History is happening. Right now. In front of us.
As I said to the Ukrainians at the beginning, so I say it again: send lots of Russian boys home in body bags. It is the only way this war will ever end. It is the only way you will secure your independence. So far the Ukrainians have done an admirable job. Keep it up, boys!
History is watching.
You have your country, and your freedom, to gain. The cost might be high, but it is worth it. Your future, and your children’s future, is at stake.
The American Congress, the British Parliament, the German Bundestag, among others — they stand with you.
As would the Athenian assembly, or the Roman senate.

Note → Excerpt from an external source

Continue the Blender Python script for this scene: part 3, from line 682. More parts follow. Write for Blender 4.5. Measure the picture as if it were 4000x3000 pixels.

Join the West, and shun the East.
And then the Ukrainians can set to work on what is arguably a harder, more subtle long-term job than repulsing Putin and getting his tanks out of their country: administering a functioning liberal democratic government in Ukraine which can rule effectively and fairly, at least some (most?) of the time. All you have to do is look across the border and see the kleptocratic dictatorship in Russia to know what you don’t want. It is that simple. And that complex.